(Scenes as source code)
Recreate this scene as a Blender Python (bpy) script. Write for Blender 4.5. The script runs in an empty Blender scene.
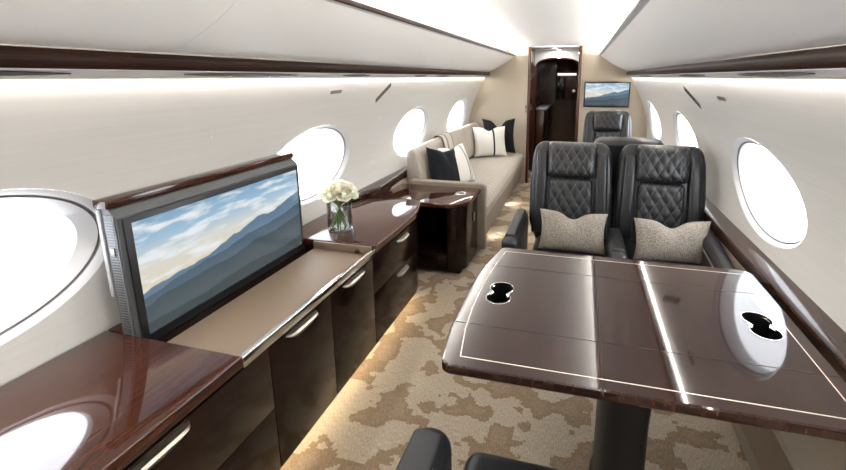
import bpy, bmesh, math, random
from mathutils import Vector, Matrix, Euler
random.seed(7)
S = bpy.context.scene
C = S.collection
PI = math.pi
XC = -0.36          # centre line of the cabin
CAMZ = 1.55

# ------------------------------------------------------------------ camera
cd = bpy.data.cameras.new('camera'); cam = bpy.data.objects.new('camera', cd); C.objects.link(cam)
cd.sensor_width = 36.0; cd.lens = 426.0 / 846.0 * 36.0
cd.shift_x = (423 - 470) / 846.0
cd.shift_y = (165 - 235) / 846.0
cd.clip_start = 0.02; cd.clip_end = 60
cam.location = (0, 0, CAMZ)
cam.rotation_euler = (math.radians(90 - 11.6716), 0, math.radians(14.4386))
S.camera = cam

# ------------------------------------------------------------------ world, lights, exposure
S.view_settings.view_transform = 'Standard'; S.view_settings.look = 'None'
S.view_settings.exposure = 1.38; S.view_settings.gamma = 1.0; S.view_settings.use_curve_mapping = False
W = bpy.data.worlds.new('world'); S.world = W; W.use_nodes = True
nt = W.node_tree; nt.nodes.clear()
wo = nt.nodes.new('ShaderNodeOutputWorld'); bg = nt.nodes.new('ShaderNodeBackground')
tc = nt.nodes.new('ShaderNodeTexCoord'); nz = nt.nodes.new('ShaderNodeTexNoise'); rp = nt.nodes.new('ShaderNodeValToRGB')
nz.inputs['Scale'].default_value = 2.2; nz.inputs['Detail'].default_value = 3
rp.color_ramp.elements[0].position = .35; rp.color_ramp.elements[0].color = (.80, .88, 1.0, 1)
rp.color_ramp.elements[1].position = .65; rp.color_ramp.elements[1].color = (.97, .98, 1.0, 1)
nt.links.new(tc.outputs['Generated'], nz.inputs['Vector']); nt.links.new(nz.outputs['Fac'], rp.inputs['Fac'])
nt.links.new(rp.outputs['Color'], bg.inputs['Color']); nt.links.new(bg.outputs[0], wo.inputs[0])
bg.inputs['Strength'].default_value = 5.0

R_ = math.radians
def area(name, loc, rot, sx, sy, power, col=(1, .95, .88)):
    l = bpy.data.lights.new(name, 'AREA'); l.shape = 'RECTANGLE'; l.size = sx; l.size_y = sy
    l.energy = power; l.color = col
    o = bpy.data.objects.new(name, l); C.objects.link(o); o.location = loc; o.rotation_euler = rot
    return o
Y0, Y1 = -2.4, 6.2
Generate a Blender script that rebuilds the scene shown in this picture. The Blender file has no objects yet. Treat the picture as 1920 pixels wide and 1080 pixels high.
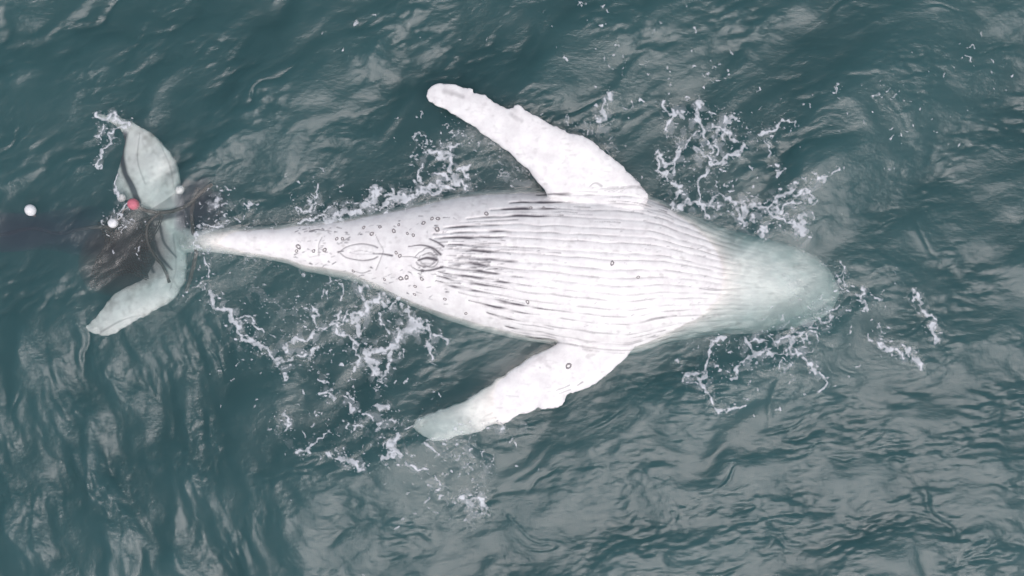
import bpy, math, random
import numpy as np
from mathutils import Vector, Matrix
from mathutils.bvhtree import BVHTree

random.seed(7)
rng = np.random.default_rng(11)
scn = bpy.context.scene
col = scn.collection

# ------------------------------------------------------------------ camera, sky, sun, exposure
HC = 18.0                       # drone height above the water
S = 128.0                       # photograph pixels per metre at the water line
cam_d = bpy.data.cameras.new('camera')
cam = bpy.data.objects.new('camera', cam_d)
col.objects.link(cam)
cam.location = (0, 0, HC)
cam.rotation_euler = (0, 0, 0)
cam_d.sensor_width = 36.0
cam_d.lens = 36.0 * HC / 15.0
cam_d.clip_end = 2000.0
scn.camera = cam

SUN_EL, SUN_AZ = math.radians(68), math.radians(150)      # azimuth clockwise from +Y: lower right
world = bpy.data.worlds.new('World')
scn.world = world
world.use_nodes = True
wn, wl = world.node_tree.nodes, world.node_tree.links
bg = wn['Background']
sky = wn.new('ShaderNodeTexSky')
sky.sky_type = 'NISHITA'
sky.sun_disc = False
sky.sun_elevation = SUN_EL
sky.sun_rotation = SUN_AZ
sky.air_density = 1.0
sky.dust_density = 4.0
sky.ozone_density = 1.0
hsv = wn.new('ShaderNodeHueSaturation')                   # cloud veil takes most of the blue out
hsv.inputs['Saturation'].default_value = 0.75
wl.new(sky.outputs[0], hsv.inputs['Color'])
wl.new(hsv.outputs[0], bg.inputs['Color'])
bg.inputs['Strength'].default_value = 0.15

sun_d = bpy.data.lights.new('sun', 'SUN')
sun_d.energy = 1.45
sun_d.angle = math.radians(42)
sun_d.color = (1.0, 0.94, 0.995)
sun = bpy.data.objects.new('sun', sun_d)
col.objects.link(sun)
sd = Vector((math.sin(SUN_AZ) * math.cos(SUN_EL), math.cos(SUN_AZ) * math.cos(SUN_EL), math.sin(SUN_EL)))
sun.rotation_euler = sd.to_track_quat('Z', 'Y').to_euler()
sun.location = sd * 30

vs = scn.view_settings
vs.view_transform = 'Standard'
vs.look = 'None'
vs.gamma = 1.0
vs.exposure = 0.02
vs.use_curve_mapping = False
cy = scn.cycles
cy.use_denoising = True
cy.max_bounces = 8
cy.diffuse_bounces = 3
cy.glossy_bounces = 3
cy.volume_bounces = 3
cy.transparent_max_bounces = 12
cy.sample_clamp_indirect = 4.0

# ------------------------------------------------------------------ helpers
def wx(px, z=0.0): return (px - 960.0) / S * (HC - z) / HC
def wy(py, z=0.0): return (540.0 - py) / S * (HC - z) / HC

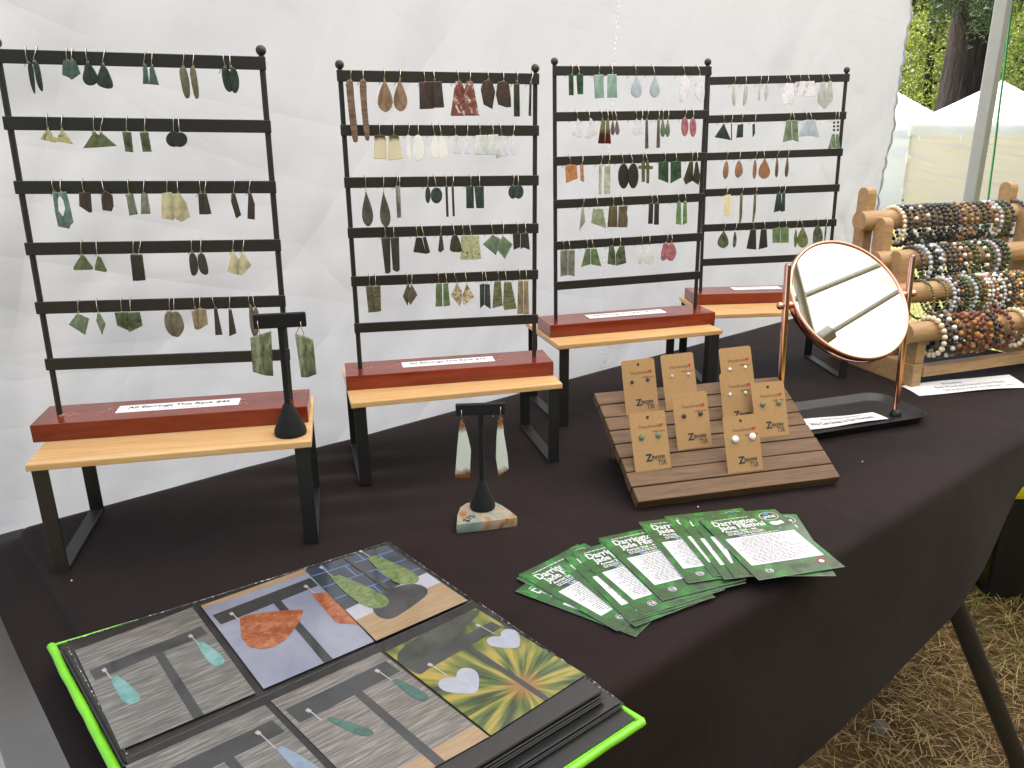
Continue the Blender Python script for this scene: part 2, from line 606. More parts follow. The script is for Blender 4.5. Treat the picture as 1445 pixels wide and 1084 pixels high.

Task details »
The lines from the start of the data through the line that contains "CAMZ = 1.55" are to be returned exactly, please, with both ends included and every picture left out.

In response »
Recreate this scene as a Blender Python (bpy) script. Write for Blender 4.5. The script runs in an empty Blender scene.
import bpy, bmesh, math, random
from mathutils import Vector, Matrix, Euler
random.seed(7)
S = bpy.context.scene
C = S.collection
PI = math.pi
XC = -0.36          # centre line of the cabin
CAMZ = 1.55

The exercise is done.